Un PIB par habitant en croissance soutenue
Depuis de nombreuses décennies, les Pays-Bas disposaient comme la France d'une démographie relativement robuste. Elle se maintient avec une croissance de l'ordre de +0,6 % par an. Si le solde naturel a diminué depuis 2020, l'immigration reste en général soutenue.
En conséquence, le PIB par habitant a nettement diminué depuis le début de 2022, avant de rebondir en 2024.
Sur le temps long, la dynamique de croissance du PIB trimestriel par habitant aux Pays-Bas (hors crise) s'est plutôt maintenue depuis 20 ans, se situant entre +1,5 à +2,5 %. Mais lors de la crise de 2022, ce PIB par habitant a décru en raison du boom de l'immigration jusqu'à -1 % par an. Il augmente désormais au rythme soutenu d'environ +1,8 % par an.
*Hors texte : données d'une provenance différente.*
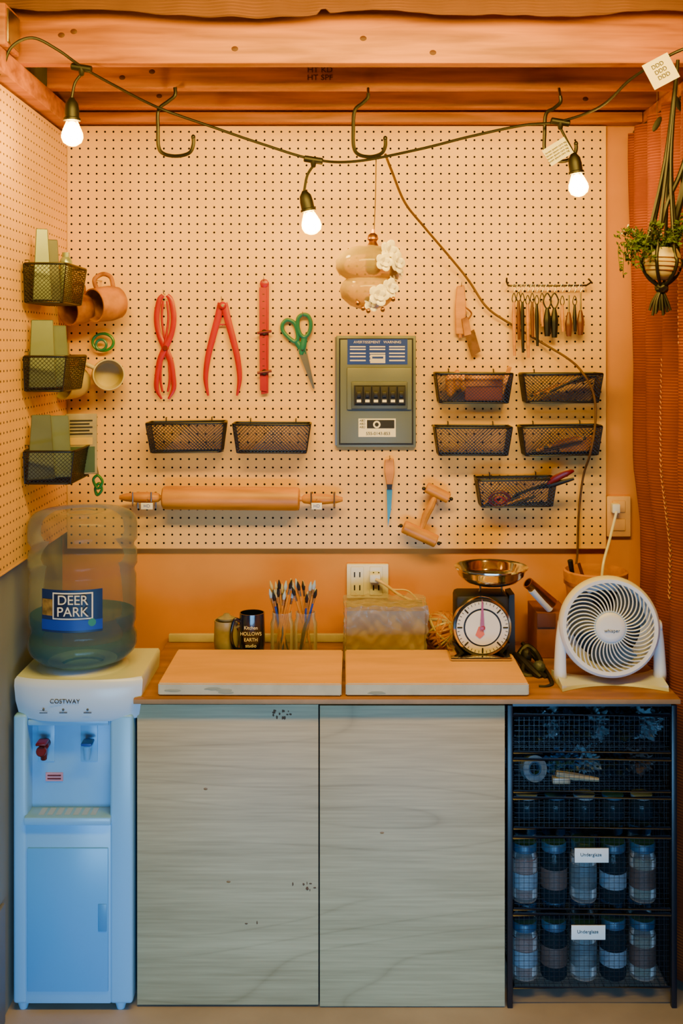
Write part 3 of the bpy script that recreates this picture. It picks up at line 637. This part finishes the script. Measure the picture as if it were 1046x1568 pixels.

Comme ailleurs, une croissance néerlandaise en atterrissage
Sur le temps long, on s'aperçoit que la croissance des Pays-Bas a connu une sorte d'atterrissage progressif depuis ses niveaux des Trente Glorieuses, passant de +5 % à environ +1,5 %. La première moitié des années 2020 est proche des +1 %.
Un tel atterrissage de la croissance en Occident est sans conteste de bon augure pour la Planète. Mais pour que cela soit également bon pour les citoyens, il conviendrait de réorganiser en profondeur l'économie, afin de conserver notre prospérité avec une croissance bien plus faible que par le passé.